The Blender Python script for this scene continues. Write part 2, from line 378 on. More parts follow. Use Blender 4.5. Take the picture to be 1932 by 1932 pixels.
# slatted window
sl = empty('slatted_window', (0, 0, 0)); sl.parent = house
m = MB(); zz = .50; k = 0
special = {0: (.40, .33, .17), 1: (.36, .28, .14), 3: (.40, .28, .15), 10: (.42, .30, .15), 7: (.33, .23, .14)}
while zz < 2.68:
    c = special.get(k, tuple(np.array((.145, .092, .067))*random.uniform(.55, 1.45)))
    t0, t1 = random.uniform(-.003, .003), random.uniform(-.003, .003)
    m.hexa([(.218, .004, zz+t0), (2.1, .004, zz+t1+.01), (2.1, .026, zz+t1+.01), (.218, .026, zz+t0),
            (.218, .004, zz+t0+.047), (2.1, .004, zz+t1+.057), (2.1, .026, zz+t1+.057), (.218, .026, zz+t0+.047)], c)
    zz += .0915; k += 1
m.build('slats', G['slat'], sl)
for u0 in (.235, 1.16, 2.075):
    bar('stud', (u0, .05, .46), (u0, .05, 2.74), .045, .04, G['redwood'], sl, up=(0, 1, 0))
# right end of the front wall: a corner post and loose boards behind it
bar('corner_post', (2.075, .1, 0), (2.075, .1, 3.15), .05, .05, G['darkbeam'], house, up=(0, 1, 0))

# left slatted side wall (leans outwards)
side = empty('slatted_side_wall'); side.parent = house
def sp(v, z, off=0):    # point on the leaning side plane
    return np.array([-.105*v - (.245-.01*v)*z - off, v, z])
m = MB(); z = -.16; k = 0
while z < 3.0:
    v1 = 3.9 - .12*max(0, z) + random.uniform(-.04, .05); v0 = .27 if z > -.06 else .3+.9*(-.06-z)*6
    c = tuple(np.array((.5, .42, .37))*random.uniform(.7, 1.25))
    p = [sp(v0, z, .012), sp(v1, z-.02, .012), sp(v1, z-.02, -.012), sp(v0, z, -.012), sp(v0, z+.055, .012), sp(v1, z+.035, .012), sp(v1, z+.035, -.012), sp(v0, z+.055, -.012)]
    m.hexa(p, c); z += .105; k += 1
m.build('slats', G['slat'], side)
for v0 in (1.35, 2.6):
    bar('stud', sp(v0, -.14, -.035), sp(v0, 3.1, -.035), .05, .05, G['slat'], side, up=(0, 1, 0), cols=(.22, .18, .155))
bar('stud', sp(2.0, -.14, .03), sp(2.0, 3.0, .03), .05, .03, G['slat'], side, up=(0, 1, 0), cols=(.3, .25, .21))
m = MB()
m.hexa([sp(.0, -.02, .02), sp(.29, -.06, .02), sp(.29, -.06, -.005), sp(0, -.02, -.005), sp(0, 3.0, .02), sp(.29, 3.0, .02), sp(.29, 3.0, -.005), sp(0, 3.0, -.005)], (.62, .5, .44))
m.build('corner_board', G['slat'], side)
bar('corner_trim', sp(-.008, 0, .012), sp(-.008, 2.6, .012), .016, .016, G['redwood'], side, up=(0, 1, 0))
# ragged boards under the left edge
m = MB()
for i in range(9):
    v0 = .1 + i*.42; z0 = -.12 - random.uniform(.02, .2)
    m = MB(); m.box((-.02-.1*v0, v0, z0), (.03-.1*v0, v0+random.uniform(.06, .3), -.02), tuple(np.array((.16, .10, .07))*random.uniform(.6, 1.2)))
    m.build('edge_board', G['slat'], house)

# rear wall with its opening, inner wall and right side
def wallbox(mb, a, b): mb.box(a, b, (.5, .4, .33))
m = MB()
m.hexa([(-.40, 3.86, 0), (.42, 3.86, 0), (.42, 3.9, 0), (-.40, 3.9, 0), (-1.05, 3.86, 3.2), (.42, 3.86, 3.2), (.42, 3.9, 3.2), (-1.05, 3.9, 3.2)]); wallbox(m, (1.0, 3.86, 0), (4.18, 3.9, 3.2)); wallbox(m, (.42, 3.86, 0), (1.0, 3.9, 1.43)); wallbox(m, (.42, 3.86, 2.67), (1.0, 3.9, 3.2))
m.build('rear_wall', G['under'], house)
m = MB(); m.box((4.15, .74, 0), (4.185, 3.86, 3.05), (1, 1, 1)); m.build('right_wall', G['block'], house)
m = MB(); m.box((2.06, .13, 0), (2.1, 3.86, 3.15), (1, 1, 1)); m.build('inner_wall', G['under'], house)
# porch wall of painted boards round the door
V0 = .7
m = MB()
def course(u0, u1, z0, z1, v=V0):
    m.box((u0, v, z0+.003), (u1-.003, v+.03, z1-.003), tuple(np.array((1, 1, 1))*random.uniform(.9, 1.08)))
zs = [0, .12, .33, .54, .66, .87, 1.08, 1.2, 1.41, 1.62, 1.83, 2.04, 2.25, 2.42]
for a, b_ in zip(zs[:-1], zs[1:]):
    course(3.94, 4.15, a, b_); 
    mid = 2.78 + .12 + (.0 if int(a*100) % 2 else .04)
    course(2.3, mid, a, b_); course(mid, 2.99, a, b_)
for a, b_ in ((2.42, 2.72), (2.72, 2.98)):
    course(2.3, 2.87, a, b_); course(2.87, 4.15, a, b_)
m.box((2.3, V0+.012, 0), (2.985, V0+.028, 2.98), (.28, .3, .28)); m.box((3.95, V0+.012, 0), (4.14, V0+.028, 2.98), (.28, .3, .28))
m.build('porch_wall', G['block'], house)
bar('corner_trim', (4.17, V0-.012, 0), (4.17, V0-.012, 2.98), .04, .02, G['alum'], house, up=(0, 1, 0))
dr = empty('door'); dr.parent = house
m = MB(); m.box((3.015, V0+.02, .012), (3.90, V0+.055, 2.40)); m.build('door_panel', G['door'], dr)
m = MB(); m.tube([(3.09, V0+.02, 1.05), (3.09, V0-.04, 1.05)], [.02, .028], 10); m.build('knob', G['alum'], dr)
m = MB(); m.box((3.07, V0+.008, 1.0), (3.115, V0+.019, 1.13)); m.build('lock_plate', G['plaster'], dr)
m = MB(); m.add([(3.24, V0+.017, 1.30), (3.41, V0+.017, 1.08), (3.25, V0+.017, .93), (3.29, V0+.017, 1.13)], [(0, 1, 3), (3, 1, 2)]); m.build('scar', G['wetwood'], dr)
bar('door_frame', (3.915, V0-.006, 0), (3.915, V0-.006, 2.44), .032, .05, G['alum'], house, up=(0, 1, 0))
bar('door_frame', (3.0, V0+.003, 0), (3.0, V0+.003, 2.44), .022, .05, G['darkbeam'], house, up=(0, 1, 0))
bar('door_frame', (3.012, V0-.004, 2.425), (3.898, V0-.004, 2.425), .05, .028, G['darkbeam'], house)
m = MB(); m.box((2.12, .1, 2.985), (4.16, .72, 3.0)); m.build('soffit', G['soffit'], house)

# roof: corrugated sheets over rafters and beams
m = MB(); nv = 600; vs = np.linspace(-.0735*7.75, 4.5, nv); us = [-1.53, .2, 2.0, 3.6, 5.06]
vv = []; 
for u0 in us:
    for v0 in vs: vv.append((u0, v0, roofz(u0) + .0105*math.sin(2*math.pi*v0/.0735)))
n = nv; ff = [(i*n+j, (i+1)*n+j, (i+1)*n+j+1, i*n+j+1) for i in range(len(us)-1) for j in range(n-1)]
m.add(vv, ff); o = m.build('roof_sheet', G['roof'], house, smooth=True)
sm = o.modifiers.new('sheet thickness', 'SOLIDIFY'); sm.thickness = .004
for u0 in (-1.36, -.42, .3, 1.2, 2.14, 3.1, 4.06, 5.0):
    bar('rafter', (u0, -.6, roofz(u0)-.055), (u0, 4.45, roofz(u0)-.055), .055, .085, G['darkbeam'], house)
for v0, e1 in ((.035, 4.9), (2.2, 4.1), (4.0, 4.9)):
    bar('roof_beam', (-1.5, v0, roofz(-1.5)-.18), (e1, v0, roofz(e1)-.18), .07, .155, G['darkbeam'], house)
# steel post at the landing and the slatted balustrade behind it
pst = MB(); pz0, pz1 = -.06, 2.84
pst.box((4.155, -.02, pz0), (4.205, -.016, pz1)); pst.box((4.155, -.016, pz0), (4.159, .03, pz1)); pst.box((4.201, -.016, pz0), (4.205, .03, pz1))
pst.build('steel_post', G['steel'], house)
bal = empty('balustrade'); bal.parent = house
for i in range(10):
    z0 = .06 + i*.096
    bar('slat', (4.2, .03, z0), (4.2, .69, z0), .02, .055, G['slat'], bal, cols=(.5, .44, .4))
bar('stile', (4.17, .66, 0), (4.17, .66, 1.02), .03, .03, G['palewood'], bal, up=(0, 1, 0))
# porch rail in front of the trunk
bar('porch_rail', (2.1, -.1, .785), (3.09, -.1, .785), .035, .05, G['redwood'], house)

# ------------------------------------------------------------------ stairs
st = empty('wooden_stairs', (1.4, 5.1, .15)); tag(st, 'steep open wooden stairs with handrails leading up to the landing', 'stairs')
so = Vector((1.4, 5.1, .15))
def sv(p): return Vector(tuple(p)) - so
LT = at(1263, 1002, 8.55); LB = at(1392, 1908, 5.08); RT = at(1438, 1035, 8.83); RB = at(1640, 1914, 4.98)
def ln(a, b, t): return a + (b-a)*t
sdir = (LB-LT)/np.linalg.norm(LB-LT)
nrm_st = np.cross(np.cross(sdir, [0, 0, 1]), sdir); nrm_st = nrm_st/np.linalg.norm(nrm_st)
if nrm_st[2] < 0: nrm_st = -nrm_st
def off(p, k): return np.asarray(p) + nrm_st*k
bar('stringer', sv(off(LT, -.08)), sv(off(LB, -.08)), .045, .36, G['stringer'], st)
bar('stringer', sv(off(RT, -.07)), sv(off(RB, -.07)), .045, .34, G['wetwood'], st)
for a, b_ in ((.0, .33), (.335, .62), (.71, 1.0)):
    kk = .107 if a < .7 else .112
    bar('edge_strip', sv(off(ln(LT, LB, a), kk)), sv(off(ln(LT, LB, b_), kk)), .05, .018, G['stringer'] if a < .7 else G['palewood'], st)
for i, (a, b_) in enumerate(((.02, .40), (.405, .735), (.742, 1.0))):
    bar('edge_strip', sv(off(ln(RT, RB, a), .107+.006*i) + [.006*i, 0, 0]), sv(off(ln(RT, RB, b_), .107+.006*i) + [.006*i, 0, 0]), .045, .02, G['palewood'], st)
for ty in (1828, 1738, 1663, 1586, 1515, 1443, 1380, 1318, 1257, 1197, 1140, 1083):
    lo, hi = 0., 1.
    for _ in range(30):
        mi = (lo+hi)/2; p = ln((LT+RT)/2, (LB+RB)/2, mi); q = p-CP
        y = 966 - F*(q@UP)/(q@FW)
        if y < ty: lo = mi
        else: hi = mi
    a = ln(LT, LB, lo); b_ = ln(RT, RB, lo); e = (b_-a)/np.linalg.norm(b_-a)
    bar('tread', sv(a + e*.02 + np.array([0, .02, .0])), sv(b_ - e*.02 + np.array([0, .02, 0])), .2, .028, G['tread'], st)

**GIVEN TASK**
Word for word, reproduce the listing above from its start up to and including the line that has "3.15), .05, .05, G['darkbeam'], house, up=(0, 1, 0))". Give only those lines.

**SOLUTION FOR THIS PROBLEM**
The Blender Python script for this scene continues. Write part 2, from line 378 on. More parts follow. Use Blender 4.5. Take the picture to be 1932 by 1932 pixels.
# slatted window
sl = empty('slatted_window', (0, 0, 0)); sl.parent = house
m = MB(); zz = .50; k = 0
special = {0: (.40, .33, .17), 1: (.36, .28, .14), 3: (.40, .28, .15), 10: (.42, .30, .15), 7: (.33, .23, .14)}
while zz < 2.68:
    c = special.get(k, tuple(np.array((.145, .092, .067))*random.uniform(.55, 1.45)))
    t0, t1 = random.uniform(-.003, .003), random.uniform(-.003, .003)
    m.hexa([(.218, .004, zz+t0), (2.1, .004, zz+t1+.01), (2.1, .026, zz+t1+.01), (.218, .026, zz+t0),
            (.218, .004, zz+t0+.047), (2.1, .004, zz+t1+.057), (2.1, .026, zz+t1+.057), (.218, .026, zz+t0+.047)], c)
    zz += .0915; k += 1
m.build('slats', G['slat'], sl)
for u0 in (.235, 1.16, 2.075):
    bar('stud', (u0, .05, .46), (u0, .05, 2.74), .045, .04, G['redwood'], sl, up=(0, 1, 0))
# right end of the front wall: a corner post and loose boards behind it
bar('corner_post', (2.075, .1, 0), (2.075, .1, 3.15), .05, .05, G['darkbeam'], house, up=(0, 1, 0))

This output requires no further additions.